Write every record out again exactly as given.
== == ==
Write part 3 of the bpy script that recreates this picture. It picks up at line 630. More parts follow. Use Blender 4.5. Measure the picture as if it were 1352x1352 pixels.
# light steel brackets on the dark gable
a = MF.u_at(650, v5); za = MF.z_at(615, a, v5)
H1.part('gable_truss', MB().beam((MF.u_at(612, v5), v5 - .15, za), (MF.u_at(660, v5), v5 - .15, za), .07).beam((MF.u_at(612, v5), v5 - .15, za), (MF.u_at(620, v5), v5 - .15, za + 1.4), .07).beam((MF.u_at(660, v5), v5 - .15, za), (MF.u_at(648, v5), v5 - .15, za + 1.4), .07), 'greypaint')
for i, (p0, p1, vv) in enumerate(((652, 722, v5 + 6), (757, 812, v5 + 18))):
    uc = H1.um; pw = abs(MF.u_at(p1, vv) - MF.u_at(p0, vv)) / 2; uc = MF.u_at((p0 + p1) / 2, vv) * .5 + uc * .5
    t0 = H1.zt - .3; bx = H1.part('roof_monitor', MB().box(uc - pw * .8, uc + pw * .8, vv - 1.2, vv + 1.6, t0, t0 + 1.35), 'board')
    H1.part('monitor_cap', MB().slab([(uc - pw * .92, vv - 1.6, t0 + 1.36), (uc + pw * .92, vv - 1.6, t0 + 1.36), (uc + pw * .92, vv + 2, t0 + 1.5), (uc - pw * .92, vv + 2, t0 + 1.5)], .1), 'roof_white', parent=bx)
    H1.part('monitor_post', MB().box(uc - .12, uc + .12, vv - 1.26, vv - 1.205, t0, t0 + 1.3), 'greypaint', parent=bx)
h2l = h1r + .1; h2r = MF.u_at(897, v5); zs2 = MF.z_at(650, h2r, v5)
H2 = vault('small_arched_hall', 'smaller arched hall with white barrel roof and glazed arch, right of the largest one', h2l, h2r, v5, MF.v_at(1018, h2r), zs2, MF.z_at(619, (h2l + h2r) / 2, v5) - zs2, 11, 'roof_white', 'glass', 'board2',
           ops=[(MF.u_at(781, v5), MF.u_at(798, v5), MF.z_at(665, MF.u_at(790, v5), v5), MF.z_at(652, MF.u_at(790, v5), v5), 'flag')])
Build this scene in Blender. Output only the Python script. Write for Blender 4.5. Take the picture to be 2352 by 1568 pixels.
== == ==
Solution:
Write part 3 of the bpy script that recreates this picture. It picks up at line 630. More parts follow. Use Blender 4.5. Measure the picture as if it were 1352x1352 pixels.
# light steel brackets on the dark gable
a = MF.u_at(650, v5); za = MF.z_at(615, a, v5)
H1.part('gable_truss', MB().beam((MF.u_at(612, v5), v5 - .15, za), (MF.u_at(660, v5), v5 - .15, za), .07).beam((MF.u_at(612, v5), v5 - .15, za), (MF.u_at(620, v5), v5 - .15, za + 1.4), .07).beam((MF.u_at(660, v5), v5 - .15, za), (MF.u_at(648, v5), v5 - .15, za + 1.4), .07), 'greypaint')
for i, (p0, p1, vv) in enumerate(((652, 722, v5 + 6), (757, 812, v5 + 18))):
    uc = H1.um; pw = abs(MF.u_at(p1, vv) - MF.u_at(p0, vv)) / 2; uc = MF.u_at((p0 + p1) / 2, vv) * .5 + uc * .5
    t0 = H1.zt - .3; bx = H1.part('roof_monitor', MB().box(uc - pw * .8, uc + pw * .8, vv - 1.2, vv + 1.6, t0, t0 + 1.35), 'board')
    H1.part('monitor_cap', MB().slab([(uc - pw * .92, vv - 1.6, t0 + 1.36), (uc + pw * .92, vv - 1.6, t0 + 1.36), (uc + pw * .92, vv + 2, t0 + 1.5), (uc - pw * .92, vv + 2, t0 + 1.5)], .1), 'roof_white', parent=bx)
    H1.part('monitor_post', MB().box(uc - .12, uc + .12, vv - 1.26, vv - 1.205, t0, t0 + 1.3), 'greypaint', parent=bx)
h2l = h1r + .1; h2r = MF.u_at(897, v5); zs2 = MF.z_at(650, h2r, v5)
H2 = vault('small_arched_hall', 'smaller arched hall with white barrel roof and glazed arch, right of the largest one', h2l, h2r, v5, MF.v_at(1018, h2r), zs2, MF.z_at(619, (h2l + h2r) / 2, v5) - zs2, 11, 'roof_white', 'glass', 'board2',
           ops=[(MF.u_at(781, v5), MF.u_at(798, v5), MF.z_at(665, MF.u_at(790, v5), v5), MF.z_at(652, MF.u_at(790, v5), v5), 'flag')])
Build this scene in Blender. Output only the Python script. Write for Blender 4.5. Take the picture to be 2352 by 1568 pixels.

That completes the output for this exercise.